# INFORMATION SHOWN start

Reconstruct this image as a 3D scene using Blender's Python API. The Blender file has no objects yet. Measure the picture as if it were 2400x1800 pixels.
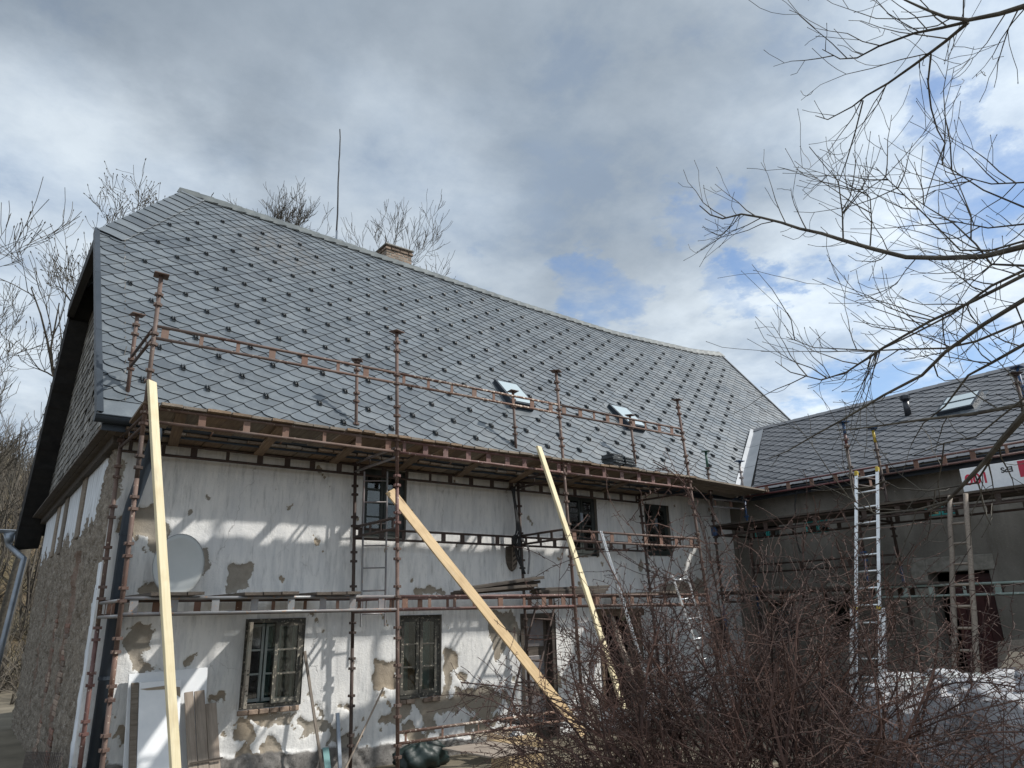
import bpy, math, random
import numpy as np
from mathutils import Vector, Matrix
random.seed(7); RNG = np.random.default_rng(11)
scene = bpy.context.scene
R = math.radians

# ------------------------------------------------------------------ camera
# world axes: X along the long front wall, Y into the house, Z up; pixels below are of the 2400 x 1800 frame
_f = 1665.2
_M = np.array([[0.79991636, -0.16621639, 0.57663328], [-0.59968718, -0.25752879, 0.75766366], [-0.02256355, 0.95186713, 0.30567932]])
CAM = np.array([0.0, 0.0, 1.65])
cam_d = bpy.data.cameras.new('camera'); cam = bpy.data.objects.new('camera', cam_d); scene.collection.objects.link(cam)
mw = Matrix.Identity(4)
for i in range(3):
    mw[i][0] = _M[i][0]; mw[i][1] = _M[i][1]; mw[i][2] = -_M[i][2]; mw[i][3] = CAM[i]
cam.matrix_world = mw
cam_d.sensor_fit = 'HORIZONTAL'; cam_d.sensor_width = 36.0; cam_d.lens = _f / 2400 * 36.0
cam_d.clip_start = 0.05; cam_d.clip_end = 3000
scene.camera = cam

def ray(px, py):
    return _M @ np.array([px - 1200.0, -(py - 900.0), _f])
def P(px, py, ax, val):            # point of a plane x/y/z = val seen at a pixel
    v = ray(px, py); k = 'xyz'.index(ax)
    return Vector(CAM + v * (val - CAM[k]) / v[k])
def PD(px, py, dist):              # point at a distance from the eye
    v = ray(px, py); return Vector(CAM + v / np.linalg.norm(v) * dist)
def proj(p):
    q = _M.T @ (np.array(p) - CAM); return 1200 + _f * q[0] / q[2], 900 - _f * q[1] / q[2]

# ------------------------------------------------------------------ sun, sky, exposure
SUN_EL, SUN_AZ = R(46), R(52)      # azimuth measured from the front wall's normal towards the wing
sdir = Vector((math.sin(SUN_AZ) * math.cos(SUN_EL), -math.cos(SUN_AZ) * math.cos(SUN_EL), math.sin(SUN_EL)))
sun_d = bpy.data.lights.new('sun', 'SUN'); sun_d.energy = 3.6; sun_d.angle = R(1.6); sun_d.color = (1.0, 0.965, 0.9)
sun = bpy.data.objects.new('sun', sun_d); scene.collection.objects.link(sun)
sun.rotation_euler = sdir.to_track_quat('Z', 'Y').to_euler()
scene.view_settings.view_transform = 'Standard'; scene.view_settings.look = 'None'
scene.view_settings.gamma = 1.0; scene.view_settings.exposure = 0.45; scene.view_settings.use_curve_mapping = False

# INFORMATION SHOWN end

SHORT PROBLEM |
Return the material exactly as given, apart from the pictures.

FULL OUTPUT |
Reconstruct this image as a 3D scene using Blender's Python API. The Blender file has no objects yet. Measure the picture as if it were 2400x1800 pixels.
import bpy, math, random
import numpy as np
from mathutils import Vector, Matrix
random.seed(7); RNG = np.random.default_rng(11)
scene = bpy.context.scene
R = math.radians

# ------------------------------------------------------------------ camera
# world axes: X along the long front wall, Y into the house, Z up; pixels below are of the 2400 x 1800 frame
_f = 1665.2
_M = np.array([[0.79991636, -0.16621639, 0.57663328], [-0.59968718, -0.25752879, 0.75766366], [-0.02256355, 0.95186713, 0.30567932]])
CAM = np.array([0.0, 0.0, 1.65])
cam_d = bpy.data.cameras.new('camera'); cam = bpy.data.objects.new('camera', cam_d); scene.collection.objects.link(cam)
mw = Matrix.Identity(4)
for i in range(3):
    mw[i][0] = _M[i][0]; mw[i][1] = _M[i][1]; mw[i][2] = -_M[i][2]; mw[i][3] = CAM[i]
cam.matrix_world = mw
cam_d.sensor_fit = 'HORIZONTAL'; cam_d.sensor_width = 36.0; cam_d.lens = _f / 2400 * 36.0
cam_d.clip_start = 0.05; cam_d.clip_end = 3000
scene.camera = cam

def ray(px, py):
    return _M @ np.array([px - 1200.0, -(py - 900.0), _f])
def P(px, py, ax, val):            # point of a plane x/y/z = val seen at a pixel
    v = ray(px, py); k = 'xyz'.index(ax)
    return Vector(CAM + v * (val - CAM[k]) / v[k])
def PD(px, py, dist):              # point at a distance from the eye
    v = ray(px, py); return Vector(CAM + v / np.linalg.norm(v) * dist)
def proj(p):
    q = _M.T @ (np.array(p) - CAM); return 1200 + _f * q[0] / q[2], 900 - _f * q[1] / q[2]

# ------------------------------------------------------------------ sun, sky, exposure
SUN_EL, SUN_AZ = R(46), R(52)      # azimuth measured from the front wall's normal towards the wing
sdir = Vector((math.sin(SUN_AZ) * math.cos(SUN_EL), -math.cos(SUN_AZ) * math.cos(SUN_EL), math.sin(SUN_EL)))
sun_d = bpy.data.lights.new('sun', 'SUN'); sun_d.energy = 3.6; sun_d.angle = R(1.6); sun_d.color = (1.0, 0.965, 0.9)
sun = bpy.data.objects.new('sun', sun_d); scene.collection.objects.link(sun)
sun.rotation_euler = sdir.to_track_quat('Z', 'Y').to_euler()
scene.view_settings.view_transform = 'Standard'; scene.view_settings.look = 'None'
scene.view_settings.gamma = 1.0; scene.view_settings.exposure = 0.45; scene.view_settings.use_curve_mapping = False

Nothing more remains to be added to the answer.